Первой же строфой «Крокодила» Чуковский как бы распахнул окно кабинета на улицу, и оттуда ворвались отголоски эстрадной песенки, стишка полубульварного поэта и воровской частушки, смешавшись с голосами литературной классики, звучавшими в помещении. Образ взят из одного источника, фразеология — из другого, ритмика — из третьего, а смысл, «идея» не связаны ни с одним из них. Это прекрасно понял С. Маршак: «Первый, кто слил литературную линию с лубочной, был Корней Иванович. В „Крокодиле“ впервые литература заговорила этим языком. Надо было быть человеком высокой культуры, чтобы уловить эту простодушную и плодотворную линию. Особенно вольно и полно вылилось у него начало. „Крокодил“, особенно начало, — это первые русские „Rhymes“» [30] .
30
Маршак С. Собр. соч.: В 8 т. М., 1971. Т. 7. С. 583.
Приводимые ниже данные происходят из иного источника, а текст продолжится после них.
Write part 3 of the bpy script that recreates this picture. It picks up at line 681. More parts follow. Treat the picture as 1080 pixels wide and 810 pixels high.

Начало «Крокодила» — первая строфа сказки — модель, на которую ориентировано все произведение. Начало задает тон, а тон, как известно, делает музыку. Подобно первой строфе, едва ли не каждая строчка «Крокодила» имеет ощутимые соответствия в предшествующей литературе и фольклоре (шире — в культуре), но восходит не к одному источнику, а к нескольким, ко многим сразу (подобно «цитатам» в «Двенадцати» Блока, по отношению к которым современный литературовед применил специальное слово — «полигенетичность»).
Обилие голосов и отголосков русской поэзии — от ее вершин до уличных низов — превращает сказку в обширный свод, в творчески переработанную хрестоматию или антологию, в необыкновенный «парафраз культуры». «Крокодил» — на свой лад тоже альбом, принявший на свои страницы — неведомо для вкладчиков — невольные вклады десятков поэтов. Сказка Чуковского — своего рода «Чукоккала», отразившая целый век русской культуры.
Синтезирующим началом в этом случае выступает — поэт.